Juan Claudio de Ramón-El País

Nos preguntamos si España es una nación, cuando lo crucial es esto: que los españoles no podemos, si queremos seguir unidos, permitirnos no serlo

En otra fecha quise explicar por qué catalanismo y federalismo representan ideales a la larga incompatibles: en esencia, porque el federalismo quiere un reparto equilibrado de poderes con el nivel central o federal de gobierno; el catalanismo, en cambio, acrecer eternamente el autogobierno catalán, dejando sin margen ni sentido la existencia de lo federal (Federalismo o catalanismo, 9 de abril). También, que plurinacionalidad es lo contrario que pluralismo: si este invita a la mezcla, aquella nos convierte en un archipiélago de identidades uniformes y yuxtapuestas (Pluralismo o plurinacionalidad, 11 de junio). Triangulemos ahora y abordemos un último malentendido: que el federalismo debe abrazar la plurinacionalidad. Lo contrario es lo correcto.

Empecemos por algo en lo que parece haber acuerdo: para que haya federalismo, tiene que haber lealtad. Pero ¿qué es la lealtad, cabe preguntarse, sino la nación? La nación política que inventa la modernidad sirve para saber a qué instituciones, como ciudadanos, debemos lealtad, y quienes son los otros que merecen nuestro afecto y solidaridad de conciudadano. Es decir, para saber a qué comunidad política pertenecemos (y hubo un tiempo en que la izquierda creía que el progreso era ampliar, y no reducir, el radio de esa comunidad). Declarar la plurinacionalidad es sembrar la duda sobre a qué comunidad política se debe lealtad, hacia dónde se debe redistribuir la riqueza, a quién daremos voz y voto en el debate. Una receta para la discordia y la desintegración.

Pero es que, además, la plurinacionalidad trabaja en contra de la idea federal de distribuir los poderes. Porque el poder solo puede repartirse a fondo allí donde la comunidad no está en duda. Por eso los Estados federales más avanzados se apoyan en una idea de nación unitaria (Estados Unidos, Alemania) y los que se declaran retóricamente plurinacionales (Bolivia, Rusia) no conocen un reparto real del poder. Si en España se quisiera profundizar en el federalismo y dar, por ejemplo, plenas competencias educativas a las autonomías, sólo podría hacerse si hay certeza de que el nuevo poder conferido no se usará para educar en una conciencia de pertenencia separada, cosa difícil si hemos dado como válido que vivimos en comunidades nacionales distintas.
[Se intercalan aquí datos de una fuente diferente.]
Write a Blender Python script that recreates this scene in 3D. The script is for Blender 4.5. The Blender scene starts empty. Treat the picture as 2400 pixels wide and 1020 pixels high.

Esto es así porque modernamente nación no es un dato de geografía humana, sino un concepto normativo que equipara al conjunto de ciudadanos con el conjunto de nacionales, constituyéndolos en comunidad de derecho (igualdad), decisión (soberanía) y reparto (redistribución). Estado-Nación no es el “Estado que contiene una nación”, sino el que ha tejido su propia nación política y que —exigencias de la democracia— la ha hecho inclusiva de sus diferencias ideológicas y culturales. Sin ese ideal integrador no hay comunidad y el Estado solo aguanta unido lo que disponga la inercia. Y si los españoles hemos dejado de ser una nación, la tarea, si queremos permanecer unidos, es trabajar para volver a serlo: he ahí el verdadero ideal federal.